The Tablet could display a workspace allowing you to drag and drop elements from a library (adders, substractors, delays, IIRs, FIRs, level control, limiter) for creating your own block diagram.

You would be able to save your own settings and designs, not only on the DSP blackbox, but also on the cloud. This way, you could publish your design and make them available to others. Complex optimizations and measurement sessions could execute on the cloud. Extensive databases containing speaker data and related stuff would be accessible through the cloud.

Is that kind of software writing something you're comfortable with? Having the user interface on a tablet while the crunching goes on on dedicated hardware is the notion that appeals most to me.
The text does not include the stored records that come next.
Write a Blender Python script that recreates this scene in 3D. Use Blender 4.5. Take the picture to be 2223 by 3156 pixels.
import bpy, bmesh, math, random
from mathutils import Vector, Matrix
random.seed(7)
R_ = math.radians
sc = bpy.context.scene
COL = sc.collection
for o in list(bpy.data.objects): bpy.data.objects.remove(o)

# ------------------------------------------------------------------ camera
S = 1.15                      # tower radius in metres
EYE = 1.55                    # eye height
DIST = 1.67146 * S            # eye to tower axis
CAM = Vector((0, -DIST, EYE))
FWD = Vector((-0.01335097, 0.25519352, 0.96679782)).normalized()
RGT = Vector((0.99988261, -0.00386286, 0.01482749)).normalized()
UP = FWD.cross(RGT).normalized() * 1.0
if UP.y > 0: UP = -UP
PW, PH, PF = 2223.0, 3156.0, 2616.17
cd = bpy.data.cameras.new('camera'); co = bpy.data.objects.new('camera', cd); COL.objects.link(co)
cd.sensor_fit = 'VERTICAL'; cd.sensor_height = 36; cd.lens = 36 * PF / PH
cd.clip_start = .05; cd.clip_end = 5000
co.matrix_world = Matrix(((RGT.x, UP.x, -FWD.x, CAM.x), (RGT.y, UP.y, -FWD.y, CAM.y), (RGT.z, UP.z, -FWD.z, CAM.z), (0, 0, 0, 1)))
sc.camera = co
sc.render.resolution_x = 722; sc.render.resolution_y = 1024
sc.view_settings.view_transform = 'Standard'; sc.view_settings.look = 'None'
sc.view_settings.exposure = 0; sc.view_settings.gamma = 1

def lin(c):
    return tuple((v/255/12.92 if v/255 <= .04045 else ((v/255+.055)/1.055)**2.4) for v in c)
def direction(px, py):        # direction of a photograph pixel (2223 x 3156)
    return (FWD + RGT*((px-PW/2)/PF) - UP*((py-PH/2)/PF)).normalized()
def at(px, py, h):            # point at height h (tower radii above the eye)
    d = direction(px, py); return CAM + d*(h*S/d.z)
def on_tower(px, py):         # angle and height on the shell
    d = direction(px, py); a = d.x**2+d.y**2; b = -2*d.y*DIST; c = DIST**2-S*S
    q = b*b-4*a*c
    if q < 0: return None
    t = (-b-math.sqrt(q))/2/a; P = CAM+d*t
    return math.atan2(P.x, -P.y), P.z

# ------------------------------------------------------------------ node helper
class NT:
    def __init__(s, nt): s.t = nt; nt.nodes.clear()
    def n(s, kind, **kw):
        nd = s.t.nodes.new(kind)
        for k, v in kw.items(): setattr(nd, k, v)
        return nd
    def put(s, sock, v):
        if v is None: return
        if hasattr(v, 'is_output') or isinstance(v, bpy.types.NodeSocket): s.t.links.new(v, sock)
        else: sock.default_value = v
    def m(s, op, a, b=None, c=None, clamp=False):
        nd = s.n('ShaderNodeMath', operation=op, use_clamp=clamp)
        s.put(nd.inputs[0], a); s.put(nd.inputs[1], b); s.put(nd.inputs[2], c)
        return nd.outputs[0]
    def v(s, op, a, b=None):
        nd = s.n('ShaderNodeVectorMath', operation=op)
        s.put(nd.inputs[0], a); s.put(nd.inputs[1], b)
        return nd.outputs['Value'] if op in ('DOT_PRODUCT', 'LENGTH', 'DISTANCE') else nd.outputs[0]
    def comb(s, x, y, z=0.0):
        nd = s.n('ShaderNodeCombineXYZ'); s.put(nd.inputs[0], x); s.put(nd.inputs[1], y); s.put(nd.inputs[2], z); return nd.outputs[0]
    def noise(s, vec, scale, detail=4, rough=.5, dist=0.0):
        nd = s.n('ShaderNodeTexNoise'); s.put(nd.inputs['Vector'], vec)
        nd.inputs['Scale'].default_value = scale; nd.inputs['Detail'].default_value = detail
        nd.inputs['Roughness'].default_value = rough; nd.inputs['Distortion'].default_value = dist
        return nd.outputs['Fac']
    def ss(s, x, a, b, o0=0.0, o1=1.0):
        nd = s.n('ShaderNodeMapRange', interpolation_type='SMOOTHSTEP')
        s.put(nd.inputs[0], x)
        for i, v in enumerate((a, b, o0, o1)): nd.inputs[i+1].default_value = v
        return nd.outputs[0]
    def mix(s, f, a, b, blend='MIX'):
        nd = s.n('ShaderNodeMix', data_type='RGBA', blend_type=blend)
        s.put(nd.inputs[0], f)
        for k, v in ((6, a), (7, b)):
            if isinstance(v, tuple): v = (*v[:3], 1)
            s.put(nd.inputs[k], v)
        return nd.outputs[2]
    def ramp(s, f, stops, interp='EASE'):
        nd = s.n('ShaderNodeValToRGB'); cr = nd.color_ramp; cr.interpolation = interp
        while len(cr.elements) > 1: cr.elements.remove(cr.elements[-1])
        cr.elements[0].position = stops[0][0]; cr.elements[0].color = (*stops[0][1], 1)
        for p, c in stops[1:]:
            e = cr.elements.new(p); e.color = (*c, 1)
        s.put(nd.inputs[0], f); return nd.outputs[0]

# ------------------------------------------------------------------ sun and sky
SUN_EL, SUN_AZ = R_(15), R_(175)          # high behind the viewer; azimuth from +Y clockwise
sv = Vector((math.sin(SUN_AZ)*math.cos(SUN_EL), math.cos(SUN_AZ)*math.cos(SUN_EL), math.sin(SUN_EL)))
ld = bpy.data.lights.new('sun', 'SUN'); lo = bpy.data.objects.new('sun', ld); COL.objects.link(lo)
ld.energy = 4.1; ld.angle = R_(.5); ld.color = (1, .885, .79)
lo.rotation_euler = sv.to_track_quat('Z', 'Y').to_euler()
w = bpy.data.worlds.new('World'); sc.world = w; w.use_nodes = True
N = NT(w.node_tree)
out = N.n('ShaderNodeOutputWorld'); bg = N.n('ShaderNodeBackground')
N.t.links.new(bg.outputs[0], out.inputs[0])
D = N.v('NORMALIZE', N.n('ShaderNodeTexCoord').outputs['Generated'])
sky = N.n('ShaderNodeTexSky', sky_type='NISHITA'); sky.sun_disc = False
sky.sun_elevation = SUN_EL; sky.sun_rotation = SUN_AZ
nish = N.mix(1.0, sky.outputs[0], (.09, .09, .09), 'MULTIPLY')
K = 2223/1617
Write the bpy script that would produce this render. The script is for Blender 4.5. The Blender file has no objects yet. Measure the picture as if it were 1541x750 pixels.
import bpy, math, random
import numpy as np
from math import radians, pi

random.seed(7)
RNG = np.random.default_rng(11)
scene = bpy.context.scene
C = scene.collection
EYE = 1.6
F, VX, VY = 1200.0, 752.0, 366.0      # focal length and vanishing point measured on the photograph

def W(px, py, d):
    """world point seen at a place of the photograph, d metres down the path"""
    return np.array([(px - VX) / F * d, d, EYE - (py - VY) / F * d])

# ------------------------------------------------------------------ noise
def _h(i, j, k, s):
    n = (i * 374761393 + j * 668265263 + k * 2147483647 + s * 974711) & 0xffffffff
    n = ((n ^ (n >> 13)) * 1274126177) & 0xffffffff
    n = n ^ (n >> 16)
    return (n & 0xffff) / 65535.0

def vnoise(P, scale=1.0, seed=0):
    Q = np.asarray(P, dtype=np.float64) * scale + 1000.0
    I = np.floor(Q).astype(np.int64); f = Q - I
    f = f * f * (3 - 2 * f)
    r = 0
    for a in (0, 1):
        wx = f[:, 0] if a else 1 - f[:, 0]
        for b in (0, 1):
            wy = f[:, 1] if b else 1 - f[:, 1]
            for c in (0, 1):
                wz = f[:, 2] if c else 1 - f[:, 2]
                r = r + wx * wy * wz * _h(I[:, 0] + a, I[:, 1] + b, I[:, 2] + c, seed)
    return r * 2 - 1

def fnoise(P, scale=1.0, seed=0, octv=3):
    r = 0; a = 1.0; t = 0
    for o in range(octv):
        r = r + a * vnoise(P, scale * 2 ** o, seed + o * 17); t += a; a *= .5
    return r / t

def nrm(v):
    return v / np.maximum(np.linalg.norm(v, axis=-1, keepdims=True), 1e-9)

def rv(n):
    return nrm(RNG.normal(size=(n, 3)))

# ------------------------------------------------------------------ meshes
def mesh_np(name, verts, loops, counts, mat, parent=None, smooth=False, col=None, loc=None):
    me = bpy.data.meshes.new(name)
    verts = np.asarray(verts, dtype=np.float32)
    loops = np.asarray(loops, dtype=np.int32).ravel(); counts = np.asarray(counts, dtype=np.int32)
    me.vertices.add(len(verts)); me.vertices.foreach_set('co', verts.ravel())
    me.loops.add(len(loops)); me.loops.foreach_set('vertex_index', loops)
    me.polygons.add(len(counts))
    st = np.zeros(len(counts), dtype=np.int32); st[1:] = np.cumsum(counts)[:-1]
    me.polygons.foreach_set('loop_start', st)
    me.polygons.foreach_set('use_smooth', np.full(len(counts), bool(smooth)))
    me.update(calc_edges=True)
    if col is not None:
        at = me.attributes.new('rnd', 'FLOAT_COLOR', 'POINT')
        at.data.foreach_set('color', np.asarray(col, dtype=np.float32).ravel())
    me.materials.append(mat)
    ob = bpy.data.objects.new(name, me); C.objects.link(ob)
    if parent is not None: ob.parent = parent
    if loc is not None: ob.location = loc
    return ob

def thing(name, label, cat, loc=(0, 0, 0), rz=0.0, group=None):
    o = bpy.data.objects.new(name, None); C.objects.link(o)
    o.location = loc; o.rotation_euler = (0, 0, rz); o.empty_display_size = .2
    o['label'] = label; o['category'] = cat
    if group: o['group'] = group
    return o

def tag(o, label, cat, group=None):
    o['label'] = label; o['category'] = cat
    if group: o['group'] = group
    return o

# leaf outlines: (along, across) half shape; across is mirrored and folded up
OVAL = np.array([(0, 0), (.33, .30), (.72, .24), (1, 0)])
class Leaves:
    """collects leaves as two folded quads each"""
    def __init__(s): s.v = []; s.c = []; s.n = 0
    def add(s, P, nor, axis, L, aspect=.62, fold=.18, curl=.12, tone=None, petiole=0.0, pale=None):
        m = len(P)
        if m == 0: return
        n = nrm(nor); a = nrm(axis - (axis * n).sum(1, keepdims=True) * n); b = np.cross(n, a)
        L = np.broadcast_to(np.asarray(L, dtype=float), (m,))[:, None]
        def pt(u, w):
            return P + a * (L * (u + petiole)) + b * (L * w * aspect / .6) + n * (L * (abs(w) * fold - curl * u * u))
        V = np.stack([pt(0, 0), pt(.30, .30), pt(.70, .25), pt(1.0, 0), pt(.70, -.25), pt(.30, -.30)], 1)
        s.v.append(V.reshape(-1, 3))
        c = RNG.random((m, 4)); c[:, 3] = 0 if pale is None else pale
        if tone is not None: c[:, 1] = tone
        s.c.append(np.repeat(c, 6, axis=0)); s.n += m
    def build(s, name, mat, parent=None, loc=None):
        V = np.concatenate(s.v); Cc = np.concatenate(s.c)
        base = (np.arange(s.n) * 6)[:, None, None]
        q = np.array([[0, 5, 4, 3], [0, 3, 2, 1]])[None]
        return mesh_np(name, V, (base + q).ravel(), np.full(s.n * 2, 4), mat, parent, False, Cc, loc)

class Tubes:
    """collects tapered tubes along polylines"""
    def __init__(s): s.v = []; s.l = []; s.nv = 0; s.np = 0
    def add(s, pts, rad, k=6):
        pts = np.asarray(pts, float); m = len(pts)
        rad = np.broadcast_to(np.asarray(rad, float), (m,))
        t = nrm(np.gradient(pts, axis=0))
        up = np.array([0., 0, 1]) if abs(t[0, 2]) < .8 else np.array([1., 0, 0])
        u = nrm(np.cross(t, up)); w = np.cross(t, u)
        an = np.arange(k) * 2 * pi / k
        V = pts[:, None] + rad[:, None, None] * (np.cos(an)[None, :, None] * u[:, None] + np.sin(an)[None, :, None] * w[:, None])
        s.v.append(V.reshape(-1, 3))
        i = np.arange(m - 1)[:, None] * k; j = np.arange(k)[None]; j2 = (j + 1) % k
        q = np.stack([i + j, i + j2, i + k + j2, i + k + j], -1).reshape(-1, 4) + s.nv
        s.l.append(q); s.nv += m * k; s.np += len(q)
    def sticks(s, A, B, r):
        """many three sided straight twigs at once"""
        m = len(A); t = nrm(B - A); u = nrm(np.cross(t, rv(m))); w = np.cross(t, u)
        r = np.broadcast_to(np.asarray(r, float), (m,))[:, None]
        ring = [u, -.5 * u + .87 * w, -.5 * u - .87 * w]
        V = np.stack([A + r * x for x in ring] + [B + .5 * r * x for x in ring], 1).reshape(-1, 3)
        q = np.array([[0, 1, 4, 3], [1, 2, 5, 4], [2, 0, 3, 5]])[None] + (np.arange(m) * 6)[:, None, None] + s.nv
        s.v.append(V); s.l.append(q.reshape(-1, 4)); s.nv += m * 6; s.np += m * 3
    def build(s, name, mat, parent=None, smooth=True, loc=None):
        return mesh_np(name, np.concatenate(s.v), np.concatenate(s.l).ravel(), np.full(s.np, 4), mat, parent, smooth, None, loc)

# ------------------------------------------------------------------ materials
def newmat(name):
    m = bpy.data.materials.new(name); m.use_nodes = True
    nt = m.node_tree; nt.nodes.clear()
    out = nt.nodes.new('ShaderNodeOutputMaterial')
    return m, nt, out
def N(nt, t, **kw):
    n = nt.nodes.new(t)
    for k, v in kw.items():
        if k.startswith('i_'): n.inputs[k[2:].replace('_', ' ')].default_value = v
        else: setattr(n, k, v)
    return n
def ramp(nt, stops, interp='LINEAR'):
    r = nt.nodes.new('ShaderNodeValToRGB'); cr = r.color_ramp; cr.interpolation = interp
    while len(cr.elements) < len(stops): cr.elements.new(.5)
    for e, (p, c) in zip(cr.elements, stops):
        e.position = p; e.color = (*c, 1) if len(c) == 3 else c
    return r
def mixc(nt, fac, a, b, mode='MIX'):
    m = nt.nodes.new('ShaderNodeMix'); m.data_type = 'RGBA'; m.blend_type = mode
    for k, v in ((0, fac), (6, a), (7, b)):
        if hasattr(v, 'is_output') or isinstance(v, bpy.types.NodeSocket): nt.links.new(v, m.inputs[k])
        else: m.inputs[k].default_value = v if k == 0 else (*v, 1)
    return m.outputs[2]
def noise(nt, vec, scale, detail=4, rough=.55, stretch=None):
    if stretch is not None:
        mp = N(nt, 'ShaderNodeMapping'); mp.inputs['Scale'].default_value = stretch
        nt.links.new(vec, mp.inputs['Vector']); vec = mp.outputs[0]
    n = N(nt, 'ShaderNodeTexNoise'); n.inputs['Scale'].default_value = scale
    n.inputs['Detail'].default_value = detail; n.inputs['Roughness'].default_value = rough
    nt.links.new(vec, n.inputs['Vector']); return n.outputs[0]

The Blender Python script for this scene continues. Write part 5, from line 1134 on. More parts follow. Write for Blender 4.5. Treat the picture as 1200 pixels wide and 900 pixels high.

Creating a social network around DSP also is very attractive - Facebook for audio-DSP geeks :p

An ARM Cortex-M4 seems less appropriate, as currently there is no M4 chip equipped with four I2S. How to persuade an M4 to output four I2S lanes, without a FPGA or without a PLD in order to remain low power and low cost ? But on the other hand, surely there are "open and free" C compilers & debuggers available.

Some of the M4 boards from STM are currently winging their way to me, so this is something I'm going to be looking at in the near future. Stay tuned :)

What would you advise ?

I'm sure you can guess the answer I'm giving! Have your M4 STM 'Discovery' boards arrived yet? I see Mouser's sold out of the first batch. Price has come down from the original $20, now $16. Mine were ordered when they were $15.